22. Even under the provisions of the Standardized Code of Contract, the respondents are bound to record reasons. A perusal of Clause 4.4.
which deals with power of suspension also states that the fact of the reasons for suspension of business shall not be communicated to the
contractor concerned, but in every case, the competent authority shall record the reasons for suspension of business and also furnish the Head of
Department concerned with a report, indicating the reasons for the suspension of business. Clause 5.3 states that the Head of Department
concerned shall communicate a copy of orders of removal, together with the reasons thereto to the other Government Department responsible for
major construction works, for information and action, if necessary a copy should also be endorsed to the Government in the Public Works and
Public (S.C) Departments for information. Clause (5.2) states that the decision regarding removal from registration/suspension of business/removal
from the approved list taken after the issue of a show cause Notice and consideration of representation, if any in reply thereto should be
communicated to the firm concerned.
23. Appendix-I to the Standardized Code of Contract prescribes the guidelines about the contents and procedures to be adopted for action to be
taken under Clause 5.2 wherein in Clause (e) it has been stated that the show cause notice must enumerate instances of bad workmanship and
other specific allegations for action proposed and the authority should consider the replies and take decisions in consultation with the authorities
mentioned in the code. Therefore, consideration of such replies does not mean consideration for their purpose of their files alone. Consideration
should be reflected in the order passed. The order should speak for itself.

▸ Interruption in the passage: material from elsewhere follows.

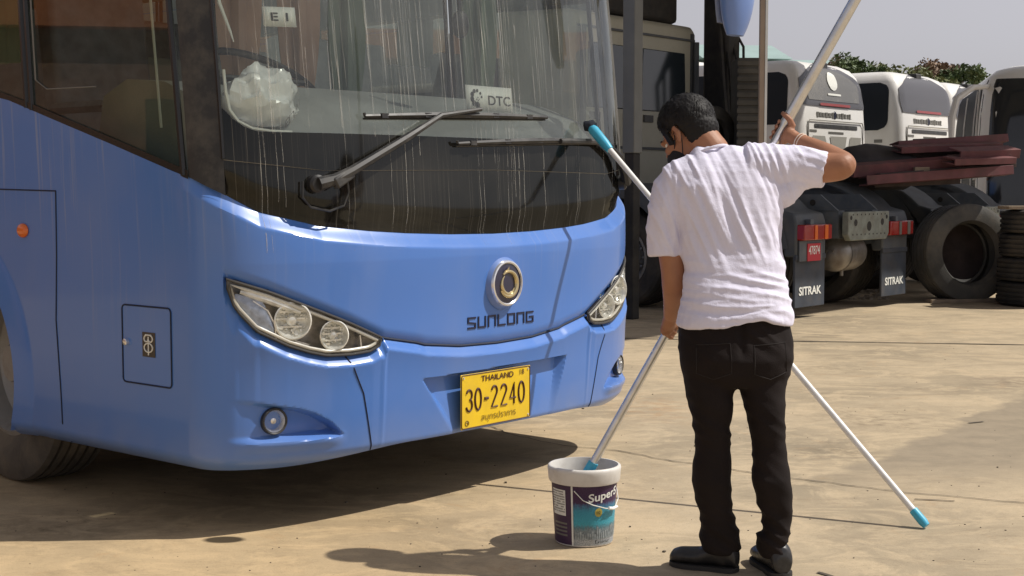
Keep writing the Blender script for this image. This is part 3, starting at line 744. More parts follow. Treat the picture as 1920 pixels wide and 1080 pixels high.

24. It is a settled legal proposition as held by the Honourable Supreme Court commencing from Mohinder Singh Gill and Another Vs. The Chief
Election Commissioner, New Delhi and Others, that the Department cannot improve upon the impugned order by substituting reasons in the
counter affidavit.
25. The Honourable Supreme Court in S.N. Mukherjee Vs. Union of India, has observed that Reason is the heartbeat of every conclusion, and
without the same it becomes lifeless.
26. For the above reasons, the impugned order is set aside and the writ petition is allowed. However, it is left open for the respondents to afford
opportunity to the petitioner by furnishing all the documents sought for and thereafter, conduct an enquiry and pass a speaking order.
Consequently, the connected miscellaneous petition is closed. No costs.